Data extract:
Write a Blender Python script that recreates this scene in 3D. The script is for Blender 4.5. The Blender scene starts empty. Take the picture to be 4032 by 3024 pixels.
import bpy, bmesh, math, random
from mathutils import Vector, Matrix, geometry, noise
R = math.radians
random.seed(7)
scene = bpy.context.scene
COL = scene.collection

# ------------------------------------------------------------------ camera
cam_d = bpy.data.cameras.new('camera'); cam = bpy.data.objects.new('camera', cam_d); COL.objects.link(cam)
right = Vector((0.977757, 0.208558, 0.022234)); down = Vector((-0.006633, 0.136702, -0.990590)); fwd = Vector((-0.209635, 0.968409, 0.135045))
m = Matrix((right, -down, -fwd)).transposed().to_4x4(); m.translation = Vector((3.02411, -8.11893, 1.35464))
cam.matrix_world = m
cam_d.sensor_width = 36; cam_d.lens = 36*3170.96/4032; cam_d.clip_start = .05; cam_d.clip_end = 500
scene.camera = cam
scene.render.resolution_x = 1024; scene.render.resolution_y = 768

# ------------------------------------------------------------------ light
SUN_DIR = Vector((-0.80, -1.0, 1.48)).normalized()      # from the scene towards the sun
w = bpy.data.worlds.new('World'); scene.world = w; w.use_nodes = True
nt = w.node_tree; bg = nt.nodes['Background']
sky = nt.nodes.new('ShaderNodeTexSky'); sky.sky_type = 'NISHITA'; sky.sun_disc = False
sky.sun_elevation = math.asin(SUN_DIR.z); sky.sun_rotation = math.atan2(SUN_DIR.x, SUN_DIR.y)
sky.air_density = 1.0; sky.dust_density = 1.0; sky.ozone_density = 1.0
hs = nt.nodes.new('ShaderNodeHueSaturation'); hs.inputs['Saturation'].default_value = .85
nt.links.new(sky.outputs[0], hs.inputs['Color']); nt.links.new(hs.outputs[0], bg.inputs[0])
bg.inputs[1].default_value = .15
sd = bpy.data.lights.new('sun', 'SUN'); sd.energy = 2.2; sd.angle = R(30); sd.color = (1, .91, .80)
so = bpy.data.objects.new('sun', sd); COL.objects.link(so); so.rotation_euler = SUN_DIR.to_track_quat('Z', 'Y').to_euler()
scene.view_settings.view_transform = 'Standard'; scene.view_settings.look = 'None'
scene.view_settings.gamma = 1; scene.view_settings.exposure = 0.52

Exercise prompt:
Reproduce exactly, please, only the lines from the start of the data above to the line that contains "scene.render.resolution_x = 1024;", with both ends kept.

Response:
Write a Blender Python script that recreates this scene in 3D. The script is for Blender 4.5. The Blender scene starts empty. Take the picture to be 4032 by 3024 pixels.
import bpy, bmesh, math, random
from mathutils import Vector, Matrix, geometry, noise
R = math.radians
random.seed(7)
scene = bpy.context.scene
COL = scene.collection

# ------------------------------------------------------------------ camera
cam_d = bpy.data.cameras.new('camera'); cam = bpy.data.objects.new('camera', cam_d); COL.objects.link(cam)
right = Vector((0.977757, 0.208558, 0.022234)); down = Vector((-0.006633, 0.136702, -0.990590)); fwd = Vector((-0.209635, 0.968409, 0.135045))
m = Matrix((right, -down, -fwd)).transposed().to_4x4(); m.translation = Vector((3.02411, -8.11893, 1.35464))
cam.matrix_world = m
cam_d.sensor_width = 36; cam_d.lens = 36*3170.96/4032; cam_d.clip_start = .05; cam_d.clip_end = 500
scene.camera = cam
scene.render.resolution_x = 1024; scene.render.resolution_y = 768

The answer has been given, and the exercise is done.